Task to carry out: Return, exactly as written, every line from the first line of the data below through the line that contains "bpy.context.scene.view_settings.view_transform='Standard'".

◇ ◇ ◇ ◇ ◇

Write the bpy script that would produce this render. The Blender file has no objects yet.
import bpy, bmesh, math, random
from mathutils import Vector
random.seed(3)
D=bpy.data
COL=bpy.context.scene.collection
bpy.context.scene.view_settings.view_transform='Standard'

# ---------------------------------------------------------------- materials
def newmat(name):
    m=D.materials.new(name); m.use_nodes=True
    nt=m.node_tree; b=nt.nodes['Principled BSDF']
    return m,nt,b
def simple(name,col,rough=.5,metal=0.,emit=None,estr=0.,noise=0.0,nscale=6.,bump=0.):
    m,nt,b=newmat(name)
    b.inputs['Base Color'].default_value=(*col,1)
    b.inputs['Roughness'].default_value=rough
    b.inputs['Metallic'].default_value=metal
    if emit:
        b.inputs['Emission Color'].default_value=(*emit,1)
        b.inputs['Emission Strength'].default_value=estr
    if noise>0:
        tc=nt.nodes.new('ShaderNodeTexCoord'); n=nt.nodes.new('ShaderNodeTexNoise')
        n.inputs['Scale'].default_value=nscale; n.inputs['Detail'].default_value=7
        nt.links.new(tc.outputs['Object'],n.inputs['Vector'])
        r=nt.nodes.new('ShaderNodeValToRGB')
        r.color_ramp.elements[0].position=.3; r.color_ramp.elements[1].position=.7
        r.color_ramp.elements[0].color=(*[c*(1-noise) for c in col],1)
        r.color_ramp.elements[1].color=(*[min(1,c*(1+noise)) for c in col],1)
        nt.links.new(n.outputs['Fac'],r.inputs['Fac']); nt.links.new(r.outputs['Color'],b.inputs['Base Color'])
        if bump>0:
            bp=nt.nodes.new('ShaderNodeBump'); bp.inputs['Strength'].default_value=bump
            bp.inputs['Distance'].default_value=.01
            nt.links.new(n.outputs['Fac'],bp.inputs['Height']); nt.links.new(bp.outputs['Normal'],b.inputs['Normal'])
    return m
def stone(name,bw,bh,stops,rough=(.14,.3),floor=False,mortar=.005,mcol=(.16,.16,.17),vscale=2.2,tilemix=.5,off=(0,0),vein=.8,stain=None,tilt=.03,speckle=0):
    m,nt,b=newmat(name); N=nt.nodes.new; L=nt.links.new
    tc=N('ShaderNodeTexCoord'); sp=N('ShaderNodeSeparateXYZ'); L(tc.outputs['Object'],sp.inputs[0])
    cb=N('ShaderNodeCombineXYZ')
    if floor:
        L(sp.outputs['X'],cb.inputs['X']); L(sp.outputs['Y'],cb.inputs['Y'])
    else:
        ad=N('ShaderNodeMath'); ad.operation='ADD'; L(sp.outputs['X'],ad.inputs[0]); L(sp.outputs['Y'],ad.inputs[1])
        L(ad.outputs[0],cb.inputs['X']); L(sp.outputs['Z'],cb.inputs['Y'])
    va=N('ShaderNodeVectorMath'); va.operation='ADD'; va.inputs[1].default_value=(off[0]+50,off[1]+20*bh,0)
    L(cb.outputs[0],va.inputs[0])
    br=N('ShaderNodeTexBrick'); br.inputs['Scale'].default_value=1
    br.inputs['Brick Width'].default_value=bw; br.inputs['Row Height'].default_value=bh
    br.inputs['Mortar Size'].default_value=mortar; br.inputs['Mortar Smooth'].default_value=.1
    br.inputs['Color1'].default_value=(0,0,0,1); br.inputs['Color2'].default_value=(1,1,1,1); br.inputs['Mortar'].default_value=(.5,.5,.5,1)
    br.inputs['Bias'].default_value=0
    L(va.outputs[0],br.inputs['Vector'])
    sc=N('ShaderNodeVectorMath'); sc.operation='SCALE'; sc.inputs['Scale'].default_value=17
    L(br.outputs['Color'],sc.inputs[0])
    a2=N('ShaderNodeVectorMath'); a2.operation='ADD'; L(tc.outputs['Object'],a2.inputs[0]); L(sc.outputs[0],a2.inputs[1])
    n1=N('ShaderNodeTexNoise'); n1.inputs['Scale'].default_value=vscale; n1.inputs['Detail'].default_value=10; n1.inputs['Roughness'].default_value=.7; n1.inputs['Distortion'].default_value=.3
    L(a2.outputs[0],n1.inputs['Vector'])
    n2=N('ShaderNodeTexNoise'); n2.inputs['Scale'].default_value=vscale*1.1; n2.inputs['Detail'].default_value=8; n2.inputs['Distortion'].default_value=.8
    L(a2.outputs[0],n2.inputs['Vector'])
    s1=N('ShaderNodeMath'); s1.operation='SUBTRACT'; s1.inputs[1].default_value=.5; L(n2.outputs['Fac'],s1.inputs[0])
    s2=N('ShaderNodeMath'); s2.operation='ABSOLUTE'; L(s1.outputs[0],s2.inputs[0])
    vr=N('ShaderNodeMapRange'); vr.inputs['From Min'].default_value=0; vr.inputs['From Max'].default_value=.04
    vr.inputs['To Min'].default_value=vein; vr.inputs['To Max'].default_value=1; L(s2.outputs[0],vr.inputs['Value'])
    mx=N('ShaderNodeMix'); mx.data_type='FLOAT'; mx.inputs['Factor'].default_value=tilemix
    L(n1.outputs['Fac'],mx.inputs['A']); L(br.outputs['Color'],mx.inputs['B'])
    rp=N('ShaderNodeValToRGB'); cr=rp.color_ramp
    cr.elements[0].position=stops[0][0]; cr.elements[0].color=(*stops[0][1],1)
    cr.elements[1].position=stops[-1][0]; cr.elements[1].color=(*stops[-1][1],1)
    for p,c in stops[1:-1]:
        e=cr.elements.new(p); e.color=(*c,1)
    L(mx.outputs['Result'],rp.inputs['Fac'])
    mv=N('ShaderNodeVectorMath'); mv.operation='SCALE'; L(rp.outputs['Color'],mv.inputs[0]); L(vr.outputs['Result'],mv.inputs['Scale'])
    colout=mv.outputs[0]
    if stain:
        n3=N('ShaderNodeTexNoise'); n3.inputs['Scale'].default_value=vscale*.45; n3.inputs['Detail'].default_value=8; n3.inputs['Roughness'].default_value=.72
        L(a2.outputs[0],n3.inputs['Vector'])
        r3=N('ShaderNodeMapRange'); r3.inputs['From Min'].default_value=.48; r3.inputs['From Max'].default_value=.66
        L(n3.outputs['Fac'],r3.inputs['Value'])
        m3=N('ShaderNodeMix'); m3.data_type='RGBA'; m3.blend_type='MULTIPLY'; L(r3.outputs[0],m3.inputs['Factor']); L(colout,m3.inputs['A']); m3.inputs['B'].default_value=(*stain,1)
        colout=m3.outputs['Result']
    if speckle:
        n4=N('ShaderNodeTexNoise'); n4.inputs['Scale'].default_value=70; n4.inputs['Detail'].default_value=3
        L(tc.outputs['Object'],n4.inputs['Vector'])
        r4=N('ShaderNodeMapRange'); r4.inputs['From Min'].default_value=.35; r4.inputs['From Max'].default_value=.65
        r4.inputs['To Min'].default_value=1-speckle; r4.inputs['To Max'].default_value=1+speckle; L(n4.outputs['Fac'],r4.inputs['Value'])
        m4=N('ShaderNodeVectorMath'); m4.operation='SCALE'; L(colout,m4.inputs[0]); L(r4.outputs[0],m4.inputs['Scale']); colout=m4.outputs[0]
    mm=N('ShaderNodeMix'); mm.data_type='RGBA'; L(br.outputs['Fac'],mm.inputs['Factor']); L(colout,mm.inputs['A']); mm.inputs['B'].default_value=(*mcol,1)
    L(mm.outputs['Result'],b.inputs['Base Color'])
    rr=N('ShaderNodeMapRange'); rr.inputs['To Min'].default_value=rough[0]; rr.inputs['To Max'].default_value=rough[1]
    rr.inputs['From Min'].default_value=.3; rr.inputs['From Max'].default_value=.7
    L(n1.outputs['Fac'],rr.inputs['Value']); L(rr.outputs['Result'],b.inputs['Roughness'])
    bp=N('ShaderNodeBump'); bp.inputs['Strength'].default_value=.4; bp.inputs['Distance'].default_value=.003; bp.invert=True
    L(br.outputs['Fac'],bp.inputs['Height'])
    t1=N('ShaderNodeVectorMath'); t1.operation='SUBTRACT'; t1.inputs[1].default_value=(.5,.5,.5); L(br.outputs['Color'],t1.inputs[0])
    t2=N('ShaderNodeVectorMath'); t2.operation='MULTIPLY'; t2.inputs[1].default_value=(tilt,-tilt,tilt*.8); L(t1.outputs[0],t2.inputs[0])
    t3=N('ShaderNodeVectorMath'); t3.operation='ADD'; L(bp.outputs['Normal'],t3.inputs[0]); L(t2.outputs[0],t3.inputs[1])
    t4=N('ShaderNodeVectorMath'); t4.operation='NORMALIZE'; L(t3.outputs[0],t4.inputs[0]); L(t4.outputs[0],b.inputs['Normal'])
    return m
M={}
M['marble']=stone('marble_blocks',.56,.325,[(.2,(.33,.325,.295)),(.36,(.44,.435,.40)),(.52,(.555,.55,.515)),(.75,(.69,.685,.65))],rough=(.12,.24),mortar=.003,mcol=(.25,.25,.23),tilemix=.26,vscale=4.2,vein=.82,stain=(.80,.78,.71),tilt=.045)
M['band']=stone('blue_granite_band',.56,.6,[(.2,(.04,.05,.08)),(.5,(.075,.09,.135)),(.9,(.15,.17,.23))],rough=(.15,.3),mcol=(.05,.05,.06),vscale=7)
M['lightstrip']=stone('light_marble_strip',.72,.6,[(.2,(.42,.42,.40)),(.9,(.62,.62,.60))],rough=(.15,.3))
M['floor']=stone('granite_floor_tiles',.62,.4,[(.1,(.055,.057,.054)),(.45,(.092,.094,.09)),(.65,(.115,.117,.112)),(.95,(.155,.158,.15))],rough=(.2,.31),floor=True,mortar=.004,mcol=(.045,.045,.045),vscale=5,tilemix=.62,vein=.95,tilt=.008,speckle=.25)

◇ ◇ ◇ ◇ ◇

Answer:
Write the bpy script that would produce this render. The Blender file has no objects yet.
import bpy, bmesh, math, random
from mathutils import Vector
random.seed(3)
D=bpy.data
COL=bpy.context.scene.collection
bpy.context.scene.view_settings.view_transform='Standard'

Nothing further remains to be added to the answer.